— start —

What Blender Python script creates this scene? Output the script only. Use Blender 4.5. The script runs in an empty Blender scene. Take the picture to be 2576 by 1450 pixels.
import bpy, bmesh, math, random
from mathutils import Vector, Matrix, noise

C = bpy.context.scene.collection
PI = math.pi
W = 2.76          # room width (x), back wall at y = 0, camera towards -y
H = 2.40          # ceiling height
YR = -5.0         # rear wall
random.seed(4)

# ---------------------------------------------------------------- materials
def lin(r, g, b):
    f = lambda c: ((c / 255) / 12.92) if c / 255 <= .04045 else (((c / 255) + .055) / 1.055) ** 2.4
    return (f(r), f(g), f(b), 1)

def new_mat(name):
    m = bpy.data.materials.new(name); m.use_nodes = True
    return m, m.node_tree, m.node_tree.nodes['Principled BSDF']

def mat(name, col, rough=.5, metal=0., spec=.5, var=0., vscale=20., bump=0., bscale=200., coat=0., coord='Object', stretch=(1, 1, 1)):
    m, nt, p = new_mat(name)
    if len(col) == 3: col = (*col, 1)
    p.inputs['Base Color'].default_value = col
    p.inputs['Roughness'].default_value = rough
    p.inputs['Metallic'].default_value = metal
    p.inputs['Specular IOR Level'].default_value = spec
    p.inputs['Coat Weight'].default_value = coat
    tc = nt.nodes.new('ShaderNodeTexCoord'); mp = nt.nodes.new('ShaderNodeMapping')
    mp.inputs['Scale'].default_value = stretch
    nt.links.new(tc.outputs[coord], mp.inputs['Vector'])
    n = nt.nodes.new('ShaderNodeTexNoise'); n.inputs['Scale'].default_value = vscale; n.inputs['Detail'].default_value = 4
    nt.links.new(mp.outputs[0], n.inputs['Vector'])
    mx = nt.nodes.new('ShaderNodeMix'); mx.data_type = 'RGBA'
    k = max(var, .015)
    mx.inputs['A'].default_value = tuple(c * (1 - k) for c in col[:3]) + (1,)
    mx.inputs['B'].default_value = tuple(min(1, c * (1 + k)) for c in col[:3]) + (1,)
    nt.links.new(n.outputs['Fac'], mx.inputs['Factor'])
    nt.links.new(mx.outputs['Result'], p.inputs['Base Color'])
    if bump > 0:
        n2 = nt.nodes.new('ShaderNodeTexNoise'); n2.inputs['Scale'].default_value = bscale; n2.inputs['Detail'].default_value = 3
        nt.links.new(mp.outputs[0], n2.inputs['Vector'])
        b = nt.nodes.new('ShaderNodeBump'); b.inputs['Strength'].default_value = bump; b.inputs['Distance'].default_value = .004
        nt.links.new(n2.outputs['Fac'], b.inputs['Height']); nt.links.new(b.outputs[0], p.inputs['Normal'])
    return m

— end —

Retype the listing above in full, with no alterations.

What Blender Python script creates this scene? Output the script only. Use Blender 4.5. The script runs in an empty Blender scene. Take the picture to be 2576 by 1450 pixels.
import bpy, bmesh, math, random
from mathutils import Vector, Matrix, noise

C = bpy.context.scene.collection
PI = math.pi
W = 2.76          # room width (x), back wall at y = 0, camera towards -y
H = 2.40          # ceiling height
YR = -5.0         # rear wall
random.seed(4)

# ---------------------------------------------------------------- materials
def lin(r, g, b):
    f = lambda c: ((c / 255) / 12.92) if c / 255 <= .04045 else (((c / 255) + .055) / 1.055) ** 2.4
    return (f(r), f(g), f(b), 1)

def new_mat(name):
    m = bpy.data.materials.new(name); m.use_nodes = True
    return m, m.node_tree, m.node_tree.nodes['Principled BSDF']

def mat(name, col, rough=.5, metal=0., spec=.5, var=0., vscale=20., bump=0., bscale=200., coat=0., coord='Object', stretch=(1, 1, 1)):
    m, nt, p = new_mat(name)
    if len(col) == 3: col = (*col, 1)
    p.inputs['Base Color'].default_value = col
    p.inputs['Roughness'].default_value = rough
    p.inputs['Metallic'].default_value = metal
    p.inputs['Specular IOR Level'].default_value = spec
    p.inputs['Coat Weight'].default_value = coat
    tc = nt.nodes.new('ShaderNodeTexCoord'); mp = nt.nodes.new('ShaderNodeMapping')
    mp.inputs['Scale'].default_value = stretch
    nt.links.new(tc.outputs[coord], mp.inputs['Vector'])
    n = nt.nodes.new('ShaderNodeTexNoise'); n.inputs['Scale'].default_value = vscale; n.inputs['Detail'].default_value = 4
    nt.links.new(mp.outputs[0], n.inputs['Vector'])
    mx = nt.nodes.new('ShaderNodeMix'); mx.data_type = 'RGBA'
    k = max(var, .015)
    mx.inputs['A'].default_value = tuple(c * (1 - k) for c in col[:3]) + (1,)
    mx.inputs['B'].default_value = tuple(min(1, c * (1 + k)) for c in col[:3]) + (1,)
    nt.links.new(n.outputs['Fac'], mx.inputs['Factor'])
    nt.links.new(mx.outputs['Result'], p.inputs['Base Color'])
    if bump > 0:
        n2 = nt.nodes.new('ShaderNodeTexNoise'); n2.inputs['Scale'].default_value = bscale; n2.inputs['Detail'].default_value = 3
        nt.links.new(mp.outputs[0], n2.inputs['Vector'])
        b = nt.nodes.new('ShaderNodeBump'); b.inputs['Strength'].default_value = bump; b.inputs['Distance'].default_value = .004
        nt.links.new(n2.outputs['Fac'], b.inputs['Height']); nt.links.new(b.outputs[0], p.inputs['Normal'])
    return m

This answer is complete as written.